* **Information supplied**:
--- begin ---
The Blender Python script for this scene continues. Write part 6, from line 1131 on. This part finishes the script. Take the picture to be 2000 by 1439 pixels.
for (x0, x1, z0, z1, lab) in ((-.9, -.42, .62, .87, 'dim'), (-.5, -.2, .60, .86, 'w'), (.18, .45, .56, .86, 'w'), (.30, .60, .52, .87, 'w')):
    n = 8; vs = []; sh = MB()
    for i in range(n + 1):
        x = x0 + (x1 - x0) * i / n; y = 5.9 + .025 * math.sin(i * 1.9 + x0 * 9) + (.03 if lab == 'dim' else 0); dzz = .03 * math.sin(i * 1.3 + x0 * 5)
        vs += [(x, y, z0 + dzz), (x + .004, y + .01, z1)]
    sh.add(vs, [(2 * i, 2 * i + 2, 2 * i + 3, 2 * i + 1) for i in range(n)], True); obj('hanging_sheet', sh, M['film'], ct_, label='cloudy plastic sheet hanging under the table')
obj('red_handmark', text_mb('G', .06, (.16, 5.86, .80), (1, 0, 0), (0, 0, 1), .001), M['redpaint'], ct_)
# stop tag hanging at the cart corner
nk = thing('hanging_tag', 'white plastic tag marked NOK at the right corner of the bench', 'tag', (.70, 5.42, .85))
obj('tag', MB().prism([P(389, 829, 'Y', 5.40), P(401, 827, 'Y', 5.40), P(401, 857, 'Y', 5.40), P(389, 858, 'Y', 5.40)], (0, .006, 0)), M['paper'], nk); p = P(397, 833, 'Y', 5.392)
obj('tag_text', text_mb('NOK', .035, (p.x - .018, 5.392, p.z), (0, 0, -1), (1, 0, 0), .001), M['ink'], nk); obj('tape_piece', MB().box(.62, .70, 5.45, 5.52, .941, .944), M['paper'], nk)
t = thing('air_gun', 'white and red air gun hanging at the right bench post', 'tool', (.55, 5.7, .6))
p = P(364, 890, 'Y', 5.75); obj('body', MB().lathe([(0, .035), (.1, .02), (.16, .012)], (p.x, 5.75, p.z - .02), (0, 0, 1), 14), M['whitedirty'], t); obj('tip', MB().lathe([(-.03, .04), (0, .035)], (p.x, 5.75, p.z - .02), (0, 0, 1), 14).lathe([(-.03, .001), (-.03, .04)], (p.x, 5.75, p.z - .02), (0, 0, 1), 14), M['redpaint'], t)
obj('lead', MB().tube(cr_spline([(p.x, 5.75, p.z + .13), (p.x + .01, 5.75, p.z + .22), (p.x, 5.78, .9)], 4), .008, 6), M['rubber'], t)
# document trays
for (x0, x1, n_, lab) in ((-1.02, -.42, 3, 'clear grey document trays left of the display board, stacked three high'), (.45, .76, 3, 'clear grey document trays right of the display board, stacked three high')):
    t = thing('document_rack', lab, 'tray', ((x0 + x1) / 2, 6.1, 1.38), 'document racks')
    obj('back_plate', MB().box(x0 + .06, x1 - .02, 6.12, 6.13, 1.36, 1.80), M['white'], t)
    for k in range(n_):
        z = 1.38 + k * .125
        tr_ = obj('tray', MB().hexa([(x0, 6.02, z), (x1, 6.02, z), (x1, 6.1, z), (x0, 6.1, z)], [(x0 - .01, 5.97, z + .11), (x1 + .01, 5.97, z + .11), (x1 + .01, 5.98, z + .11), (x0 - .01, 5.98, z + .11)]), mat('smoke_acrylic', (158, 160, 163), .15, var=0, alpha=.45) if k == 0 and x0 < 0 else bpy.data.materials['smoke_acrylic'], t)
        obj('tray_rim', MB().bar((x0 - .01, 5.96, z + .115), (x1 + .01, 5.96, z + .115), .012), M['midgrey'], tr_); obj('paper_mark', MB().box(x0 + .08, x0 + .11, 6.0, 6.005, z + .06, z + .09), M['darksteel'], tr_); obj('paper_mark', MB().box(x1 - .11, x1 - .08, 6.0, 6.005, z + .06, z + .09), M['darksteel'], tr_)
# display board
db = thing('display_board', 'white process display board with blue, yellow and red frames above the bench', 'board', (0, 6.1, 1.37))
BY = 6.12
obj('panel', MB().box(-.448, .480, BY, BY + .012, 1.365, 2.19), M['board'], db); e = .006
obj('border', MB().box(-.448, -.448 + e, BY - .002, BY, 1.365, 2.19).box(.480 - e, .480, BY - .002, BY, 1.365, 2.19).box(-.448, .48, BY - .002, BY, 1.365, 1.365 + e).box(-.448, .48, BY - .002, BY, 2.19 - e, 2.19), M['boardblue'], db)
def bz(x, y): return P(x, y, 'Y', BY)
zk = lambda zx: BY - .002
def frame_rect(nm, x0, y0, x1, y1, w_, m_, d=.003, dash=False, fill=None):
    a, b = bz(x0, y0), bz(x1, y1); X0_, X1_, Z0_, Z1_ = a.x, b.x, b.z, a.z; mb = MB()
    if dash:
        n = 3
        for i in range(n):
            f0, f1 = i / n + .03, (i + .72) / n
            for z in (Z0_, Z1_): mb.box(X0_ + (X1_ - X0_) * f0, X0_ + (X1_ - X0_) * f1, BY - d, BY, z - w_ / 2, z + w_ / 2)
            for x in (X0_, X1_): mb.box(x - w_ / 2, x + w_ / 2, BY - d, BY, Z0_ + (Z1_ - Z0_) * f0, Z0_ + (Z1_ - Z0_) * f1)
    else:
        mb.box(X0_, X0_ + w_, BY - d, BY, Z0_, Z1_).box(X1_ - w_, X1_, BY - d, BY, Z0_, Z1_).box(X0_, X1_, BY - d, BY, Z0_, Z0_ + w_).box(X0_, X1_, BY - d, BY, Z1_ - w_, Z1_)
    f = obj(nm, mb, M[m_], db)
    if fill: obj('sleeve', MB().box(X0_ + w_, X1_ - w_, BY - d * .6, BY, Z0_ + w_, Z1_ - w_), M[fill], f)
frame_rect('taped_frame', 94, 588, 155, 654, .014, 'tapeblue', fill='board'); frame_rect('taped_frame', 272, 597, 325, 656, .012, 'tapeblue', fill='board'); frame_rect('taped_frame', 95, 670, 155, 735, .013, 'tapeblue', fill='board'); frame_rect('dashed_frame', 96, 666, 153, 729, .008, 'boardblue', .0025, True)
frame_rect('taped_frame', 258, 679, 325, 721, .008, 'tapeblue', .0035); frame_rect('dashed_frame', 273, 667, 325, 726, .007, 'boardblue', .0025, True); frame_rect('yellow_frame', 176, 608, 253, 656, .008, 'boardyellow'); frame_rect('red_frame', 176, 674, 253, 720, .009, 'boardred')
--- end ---
* **What this task involves**:
Copy the material above, line for line.

* **Output below**:
The Blender Python script for this scene continues. Write part 6, from line 1131 on. This part finishes the script. Take the picture to be 2000 by 1439 pixels.
for (x0, x1, z0, z1, lab) in ((-.9, -.42, .62, .87, 'dim'), (-.5, -.2, .60, .86, 'w'), (.18, .45, .56, .86, 'w'), (.30, .60, .52, .87, 'w')):
    n = 8; vs = []; sh = MB()
    for i in range(n + 1):
        x = x0 + (x1 - x0) * i / n; y = 5.9 + .025 * math.sin(i * 1.9 + x0 * 9) + (.03 if lab == 'dim' else 0); dzz = .03 * math.sin(i * 1.3 + x0 * 5)
        vs += [(x, y, z0 + dzz), (x + .004, y + .01, z1)]
    sh.add(vs, [(2 * i, 2 * i + 2, 2 * i + 3, 2 * i + 1) for i in range(n)], True); obj('hanging_sheet', sh, M['film'], ct_, label='cloudy plastic sheet hanging under the table')
obj('red_handmark', text_mb('G', .06, (.16, 5.86, .80), (1, 0, 0), (0, 0, 1), .001), M['redpaint'], ct_)
# stop tag hanging at the cart corner
nk = thing('hanging_tag', 'white plastic tag marked NOK at the right corner of the bench', 'tag', (.70, 5.42, .85))
obj('tag', MB().prism([P(389, 829, 'Y', 5.40), P(401, 827, 'Y', 5.40), P(401, 857, 'Y', 5.40), P(389, 858, 'Y', 5.40)], (0, .006, 0)), M['paper'], nk); p = P(397, 833, 'Y', 5.392)
obj('tag_text', text_mb('NOK', .035, (p.x - .018, 5.392, p.z), (0, 0, -1), (1, 0, 0), .001), M['ink'], nk); obj('tape_piece', MB().box(.62, .70, 5.45, 5.52, .941, .944), M['paper'], nk)
t = thing('air_gun', 'white and red air gun hanging at the right bench post', 'tool', (.55, 5.7, .6))
p = P(364, 890, 'Y', 5.75); obj('body', MB().lathe([(0, .035), (.1, .02), (.16, .012)], (p.x, 5.75, p.z - .02), (0, 0, 1), 14), M['whitedirty'], t); obj('tip', MB().lathe([(-.03, .04), (0, .035)], (p.x, 5.75, p.z - .02), (0, 0, 1), 14).lathe([(-.03, .001), (-.03, .04)], (p.x, 5.75, p.z - .02), (0, 0, 1), 14), M['redpaint'], t)
obj('lead', MB().tube(cr_spline([(p.x, 5.75, p.z + .13), (p.x + .01, 5.75, p.z + .22), (p.x, 5.78, .9)], 4), .008, 6), M['rubber'], t)
# document trays
for (x0, x1, n_, lab) in ((-1.02, -.42, 3, 'clear grey document trays left of the display board, stacked three high'), (.45, .76, 3, 'clear grey document trays right of the display board, stacked three high')):
    t = thing('document_rack', lab, 'tray', ((x0 + x1) / 2, 6.1, 1.38), 'document racks')
    obj('back_plate', MB().box(x0 + .06, x1 - .02, 6.12, 6.13, 1.36, 1.80), M['white'], t)
    for k in range(n_):
        z = 1.38 + k * .125
        tr_ = obj('tray', MB().hexa([(x0, 6.02, z), (x1, 6.02, z), (x1, 6.1, z), (x0, 6.1, z)], [(x0 - .01, 5.97, z + .11), (x1 + .01, 5.97, z + .11), (x1 + .01, 5.98, z + .11), (x0 - .01, 5.98, z + .11)]), mat('smoke_acrylic', (158, 160, 163), .15, var=0, alpha=.45) if k == 0 and x0 < 0 else bpy.data.materials['smoke_acrylic'], t)
        obj('tray_rim', MB().bar((x0 - .01, 5.96, z + .115), (x1 + .01, 5.96, z + .115), .012), M['midgrey'], tr_); obj('paper_mark', MB().box(x0 + .08, x0 + .11, 6.0, 6.005, z + .06, z + .09), M['darksteel'], tr_); obj('paper_mark', MB().box(x1 - .11, x1 - .08, 6.0, 6.005, z + .06, z + .09), M['darksteel'], tr_)
# display board
db = thing('display_board', 'white process display board with blue, yellow and red frames above the bench', 'board', (0, 6.1, 1.37))
BY = 6.12
obj('panel', MB().box(-.448, .480, BY, BY + .012, 1.365, 2.19), M['board'], db); e = .006
obj('border', MB().box(-.448, -.448 + e, BY - .002, BY, 1.365, 2.19).box(.480 - e, .480, BY - .002, BY, 1.365, 2.19).box(-.448, .48, BY - .002, BY, 1.365, 1.365 + e).box(-.448, .48, BY - .002, BY, 2.19 - e, 2.19), M['boardblue'], db)
def bz(x, y): return P(x, y, 'Y', BY)
zk = lambda zx: BY - .002
def frame_rect(nm, x0, y0, x1, y1, w_, m_, d=.003, dash=False, fill=None):
    a, b = bz(x0, y0), bz(x1, y1); X0_, X1_, Z0_, Z1_ = a.x, b.x, b.z, a.z; mb = MB()
    if dash:
        n = 3
        for i in range(n):
            f0, f1 = i / n + .03, (i + .72) / n
            for z in (Z0_, Z1_): mb.box(X0_ + (X1_ - X0_) * f0, X0_ + (X1_ - X0_) * f1, BY - d, BY, z - w_ / 2, z + w_ / 2)
            for x in (X0_, X1_): mb.box(x - w_ / 2, x + w_ / 2, BY - d, BY, Z0_ + (Z1_ - Z0_) * f0, Z0_ + (Z1_ - Z0_) * f1)
    else:
        mb.box(X0_, X0_ + w_, BY - d, BY, Z0_, Z1_).box(X1_ - w_, X1_, BY - d, BY, Z0_, Z1_).box(X0_, X1_, BY - d, BY, Z0_, Z0_ + w_).box(X0_, X1_, BY - d, BY, Z1_ - w_, Z1_)
    f = obj(nm, mb, M[m_], db)
    if fill: obj('sleeve', MB().box(X0_ + w_, X1_ - w_, BY - d * .6, BY, Z0_ + w_, Z1_ - w_), M[fill], f)
frame_rect('taped_frame', 94, 588, 155, 654, .014, 'tapeblue', fill='board'); frame_rect('taped_frame', 272, 597, 325, 656, .012, 'tapeblue', fill='board'); frame_rect('taped_frame', 95, 670, 155, 735, .013, 'tapeblue', fill='board'); frame_rect('dashed_frame', 96, 666, 153, 729, .008, 'boardblue', .0025, True)
frame_rect('taped_frame', 258, 679, 325, 721, .008, 'tapeblue', .0035); frame_rect('dashed_frame', 273, 667, 325, 726, .007, 'boardblue', .0025, True); frame_rect('yellow_frame', 176, 608, 253, 656, .008, 'boardyellow'); frame_rect('red_frame', 176, 674, 253, 720, .009, 'boardred')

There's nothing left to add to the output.